Tax returns deadline fast approaching

Tax returns deadline fast approaching

Have you been proactive with your tax returns this year? ICAEW and Tilney argue that many are far from prepared

Aside from coping with the January blues, taxpayers have been reminded to file their tax returns to HMRC by the end of January.

“With the start of the New Year, attention tends to turn to the end of the year, where savers and investors realise they have a limited time left to make the most of their various tax allowances before the 5 April deadline,” investment and financing planning group, Tilney, stated.

However, the far more urgent deadline is looming for millions of people; according to the HMRC website, 5.5 million have yet to complete their tax returns. They only have until midnight of 31 January 2019 to do so before they start incurring fines.

The deadline for paper returns was 31 October 2018; those who have yet to file their returns can now only do so online. As of 31 December, ICAEW reported that 52% of taxpayers filed their returns—approximately 5 million of these were completed online.

However, this does leave a worryingly high number of individuals who have yet to submit.

Anita Monteith, ICAEW technical tax manager, warned: “Leaving tax returns to the last minute might not seem like the end of the world to people who complete one every year, but, if this is your first time, there are a few extra things to consider. If you haven’t filed online before, you must allow time to sign up on GOV.UK and for your activation pin to arrive through the post. This can take up to 10 days. It may take longer than you expect to find and prepare all the paperwork. If you are an employee, you will need information your employer gave you many months ago, such as your P60 and possibly a P11D if you receive taxable benefits such as a car. If you are self-employed, then you will need your business records, and if you receive a pension, then your pension statement.”

Submitting your tax returns one day late will incur a £100 fine—a fine that will continue to increase by £10 a day, to a maximum of £900 by 1 May.

HMRC has disclosed that 8.212 million self-assessment returns were submitted for the 2016-17 tax year by the end of the January deadline.

Nonetheless, as Monteith has explained: “There have also been some changes to how you can pay your tax. Since 2017, it has not been possible to make a payment through the post office and individuals can no longer pay their tax using a personal credit card. This may mean planning another way to pay, ahead of the deadline.”

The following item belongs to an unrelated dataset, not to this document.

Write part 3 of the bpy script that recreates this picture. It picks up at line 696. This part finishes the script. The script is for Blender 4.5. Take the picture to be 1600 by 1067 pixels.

Jason Hollands, managing director at Tilney, concluded: “There are of course unwelcome penalties for late payment, with a 5% charge on the tax owed for late payment after 30 days, as well as interest charged at a rate of 3%. Those owing less than £3,000 could have avoided the need to make a lump sum payment altogether and settled the tax owed through PAYE, had they filed a paper return by 31 October 2018, or online by the end of December.

“A little time invested on planning and using the various options available or spent seeking the help of a professional financial adviser can lead to a significant improvement in your circumstances and might provide you with a tax cut far more generous than anything the chancellor provided in his last Budget.”